* _WHAT YOU ARE ASKED TO DO_:
Write out all the data again, exactly as it stands.

* _GIVEN INFORMATION_:
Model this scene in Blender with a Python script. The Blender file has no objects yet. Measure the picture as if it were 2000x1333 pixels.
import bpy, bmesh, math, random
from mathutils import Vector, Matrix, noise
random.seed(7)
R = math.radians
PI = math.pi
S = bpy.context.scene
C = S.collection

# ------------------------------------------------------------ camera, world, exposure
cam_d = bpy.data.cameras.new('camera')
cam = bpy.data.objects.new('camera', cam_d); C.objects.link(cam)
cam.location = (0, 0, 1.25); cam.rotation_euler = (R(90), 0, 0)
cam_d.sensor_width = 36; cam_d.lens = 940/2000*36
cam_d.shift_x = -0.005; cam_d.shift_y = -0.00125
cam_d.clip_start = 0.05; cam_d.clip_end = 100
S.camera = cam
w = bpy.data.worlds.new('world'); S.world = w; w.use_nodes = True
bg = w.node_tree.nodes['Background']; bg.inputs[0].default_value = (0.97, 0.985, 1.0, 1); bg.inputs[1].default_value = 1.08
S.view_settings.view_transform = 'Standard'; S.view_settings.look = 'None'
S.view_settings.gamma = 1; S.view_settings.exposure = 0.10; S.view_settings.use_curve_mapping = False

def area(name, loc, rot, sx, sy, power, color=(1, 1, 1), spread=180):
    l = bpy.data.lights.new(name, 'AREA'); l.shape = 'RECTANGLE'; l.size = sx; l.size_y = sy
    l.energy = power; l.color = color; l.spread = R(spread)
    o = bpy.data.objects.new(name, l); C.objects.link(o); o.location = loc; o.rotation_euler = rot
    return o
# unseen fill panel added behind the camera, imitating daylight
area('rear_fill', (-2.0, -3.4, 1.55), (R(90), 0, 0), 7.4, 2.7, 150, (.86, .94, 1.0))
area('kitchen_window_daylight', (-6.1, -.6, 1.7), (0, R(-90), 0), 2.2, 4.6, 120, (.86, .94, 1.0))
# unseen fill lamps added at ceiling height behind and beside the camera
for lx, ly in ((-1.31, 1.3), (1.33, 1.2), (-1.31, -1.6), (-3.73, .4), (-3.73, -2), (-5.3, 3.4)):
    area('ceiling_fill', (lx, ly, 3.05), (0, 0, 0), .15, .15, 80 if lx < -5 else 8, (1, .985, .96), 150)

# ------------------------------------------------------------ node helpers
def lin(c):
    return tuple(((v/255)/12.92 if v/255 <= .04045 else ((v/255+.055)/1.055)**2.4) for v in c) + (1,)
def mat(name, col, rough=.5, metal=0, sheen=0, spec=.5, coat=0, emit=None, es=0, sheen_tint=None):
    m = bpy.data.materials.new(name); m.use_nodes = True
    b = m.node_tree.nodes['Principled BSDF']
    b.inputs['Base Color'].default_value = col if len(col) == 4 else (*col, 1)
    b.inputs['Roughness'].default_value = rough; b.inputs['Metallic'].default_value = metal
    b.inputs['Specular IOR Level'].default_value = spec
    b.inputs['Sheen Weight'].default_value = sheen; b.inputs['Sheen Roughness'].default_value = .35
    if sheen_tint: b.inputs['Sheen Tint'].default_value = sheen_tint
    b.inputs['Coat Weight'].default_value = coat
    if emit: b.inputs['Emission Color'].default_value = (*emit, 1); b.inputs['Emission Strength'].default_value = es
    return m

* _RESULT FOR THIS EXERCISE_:
Model this scene in Blender with a Python script. The Blender file has no objects yet. Measure the picture as if it were 2000x1333 pixels.
import bpy, bmesh, math, random
from mathutils import Vector, Matrix, noise
random.seed(7)
R = math.radians
PI = math.pi
S = bpy.context.scene
C = S.collection

# ------------------------------------------------------------ camera, world, exposure
cam_d = bpy.data.cameras.new('camera')
cam = bpy.data.objects.new('camera', cam_d); C.objects.link(cam)
cam.location = (0, 0, 1.25); cam.rotation_euler = (R(90), 0, 0)
cam_d.sensor_width = 36; cam_d.lens = 940/2000*36
cam_d.shift_x = -0.005; cam_d.shift_y = -0.00125
cam_d.clip_start = 0.05; cam_d.clip_end = 100
S.camera = cam
w = bpy.data.worlds.new('world'); S.world = w; w.use_nodes = True
bg = w.node_tree.nodes['Background']; bg.inputs[0].default_value = (0.97, 0.985, 1.0, 1); bg.inputs[1].default_value = 1.08
S.view_settings.view_transform = 'Standard'; S.view_settings.look = 'None'
S.view_settings.gamma = 1; S.view_settings.exposure = 0.10; S.view_settings.use_curve_mapping = False

def area(name, loc, rot, sx, sy, power, color=(1, 1, 1), spread=180):
    l = bpy.data.lights.new(name, 'AREA'); l.shape = 'RECTANGLE'; l.size = sx; l.size_y = sy
    l.energy = power; l.color = color; l.spread = R(spread)
    o = bpy.data.objects.new(name, l); C.objects.link(o); o.location = loc; o.rotation_euler = rot
    return o
# unseen fill panel added behind the camera, imitating daylight
area('rear_fill', (-2.0, -3.4, 1.55), (R(90), 0, 0), 7.4, 2.7, 150, (.86, .94, 1.0))
area('kitchen_window_daylight', (-6.1, -.6, 1.7), (0, R(-90), 0), 2.2, 4.6, 120, (.86, .94, 1.0))
# unseen fill lamps added at ceiling height behind and beside the camera
for lx, ly in ((-1.31, 1.3), (1.33, 1.2), (-1.31, -1.6), (-3.73, .4), (-3.73, -2), (-5.3, 3.4)):
    area('ceiling_fill', (lx, ly, 3.05), (0, 0, 0), .15, .15, 80 if lx < -5 else 8, (1, .985, .96), 150)

# ------------------------------------------------------------ node helpers
def lin(c):
    return tuple(((v/255)/12.92 if v/255 <= .04045 else ((v/255+.055)/1.055)**2.4) for v in c) + (1,)
def mat(name, col, rough=.5, metal=0, sheen=0, spec=.5, coat=0, emit=None, es=0, sheen_tint=None):
    m = bpy.data.materials.new(name); m.use_nodes = True
    b = m.node_tree.nodes['Principled BSDF']
    b.inputs['Base Color'].default_value = col if len(col) == 4 else (*col, 1)
    b.inputs['Roughness'].default_value = rough; b.inputs['Metallic'].default_value = metal
    b.inputs['Specular IOR Level'].default_value = spec
    b.inputs['Sheen Weight'].default_value = sheen; b.inputs['Sheen Roughness'].default_value = .35
    if sheen_tint: b.inputs['Sheen Tint'].default_value = sheen_tint
    b.inputs['Coat Weight'].default_value = coat
    if emit: b.inputs['Emission Color'].default_value = (*emit, 1); b.inputs['Emission Strength'].default_value = es
    return m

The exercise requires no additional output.